The volume treating upon Spain and Scotland has been published about a year; and great was the indignation it created in the latter country. In Spain it is probable that the work is unknown; but it was caught up by the Scottish reviewers, who are shocked at any thing outside of regular routine, and whose only employment seems to be to strangle young authors. Blackwood, and the Edinburgh Review, contained article after article against the 'accuser' of Scotland; but the writers, instead of calmly sifting and disproving Mr. Buckle's untenable theories, new into a rage, and only established two things, to the intelligent public—their own malice and ignorance.

Amid all this abuse, our author stood immutable. But once did he ever condescend to notice his maligners, and then only to expose their ignorance, at the same time pledging himself never again to refer to their attacks. A thinking man, he could not but be fully aware that their style, and self-evident malice, could only add to his reputation.

As already remarked, he did not write to immortalize a hero, but to establish an idea; did not labor to please the fancy, but to reach the understanding; hence we read his books, not as we do the brilliant productions of Macaulay, the smooth narratives of Prescott, or the dramatic pages of Bancroft; but his thoughts are so well connected, and so systematically arranged, that to read a single page, is to insure a close study of the whole volume. We would not study him for his style, for although fair, it is not pleasing; we can not glide over his pages in thoughtless ease; but then, at the close of almost every paragraph, one must pause and think.

Being an original writer, Mr. Buckle naturally fell into numerous errors; but now is not the proper time to refute them. He gives more than due weight to the powers of nature, in the civilization of man; and although he probably intimates the fact, yet he does not add that as the intellect is enlightened, their influences become circumscribed, and must gradually almost entirely disappear. In the primitive state of the race, climate, soil, food, and scenery, are all-powerful; but among an enlightened people, the effects of heat and cold, of barren or exceedingly productive soils, etc., are entirely modified. This omission has given his enemies an excellent opportunity for a display of their refutory powers, of which they have not failed to avail themselves.

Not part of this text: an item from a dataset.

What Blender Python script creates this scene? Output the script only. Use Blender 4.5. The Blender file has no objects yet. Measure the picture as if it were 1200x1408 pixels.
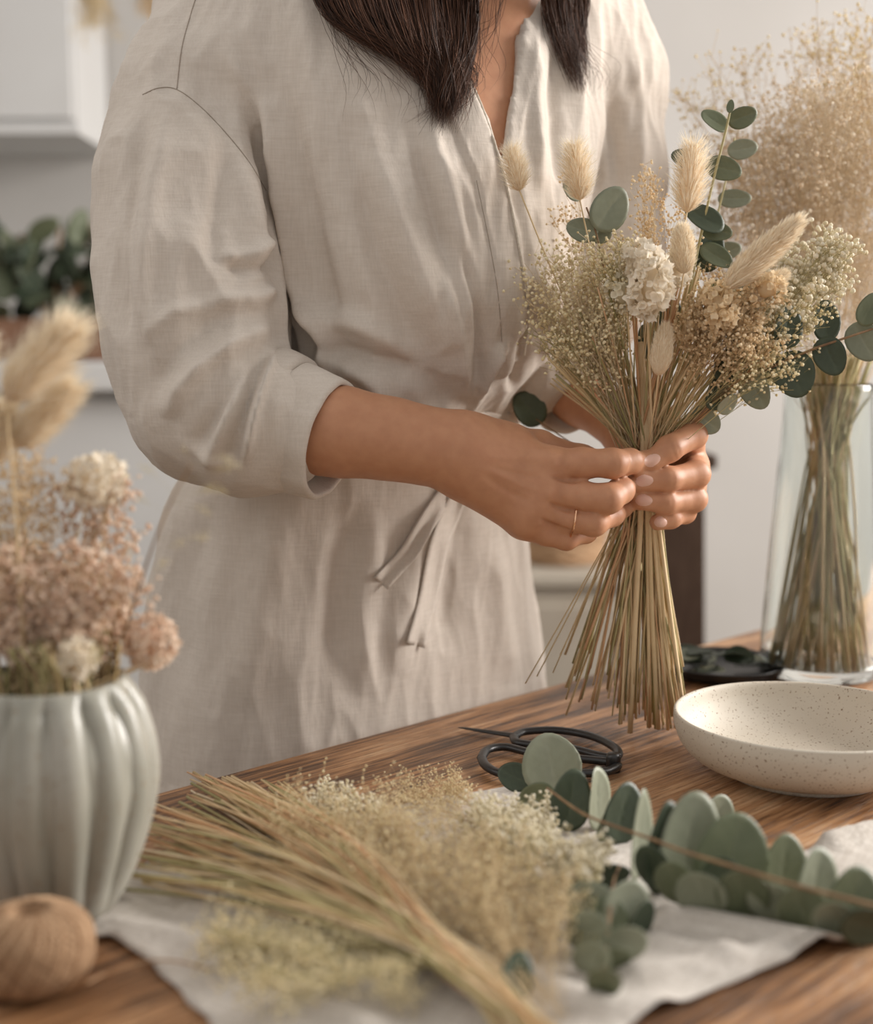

The historian is a theorist, yet no controversialist. He states his facts, and draws his conclusions, as if no ideas different from his own had ever been promulgated. He never attempts to show the fallacies of any other author, but readily understands that if he establishes his system of philosophy, all contrary ones must fall. How fortunate it would have been for the human race, if all innovators and reformers had done the same!

That which adds to the regrets occasioned by his loss, which must be entertained by every American, is the circumstance that his forthcoming volume was to be devoted to the social and political condition of the United States, as an example of a country in which existed a general diffusion of knowledge. Knowing, as all his readers do, that his sympathies are democratic, and in favor of the elevation of the masses, we had a right to expect a vindication-the first we ever had—from an English source. At the time of his death he was traveling through Europe and Asia for his health, intending to arrive in this country in autumn, to procure facts as a basis for his third volume, and the last of his introduction.

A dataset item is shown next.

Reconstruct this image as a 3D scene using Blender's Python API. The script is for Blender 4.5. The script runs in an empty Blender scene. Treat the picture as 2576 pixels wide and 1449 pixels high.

Although his work is an unfinished one, it will remain a lasting monument to the industry of its author. He has done enough to exhibit the necessity of studying and writing history, henceforth as a science; and of replacing the chaotic fragments of narrative, called history, with which the world abounds, by a systematic statement of facts, and philosophical deductions. Some other author, with sufficient energy and industry, will—not finish the work of Mr. Buckle, but—write another in which the faults of the original will be corrected, and the omissions filled; who will go farther in defining the relative influences of the three powers which control civilization, during the different stages of human progress.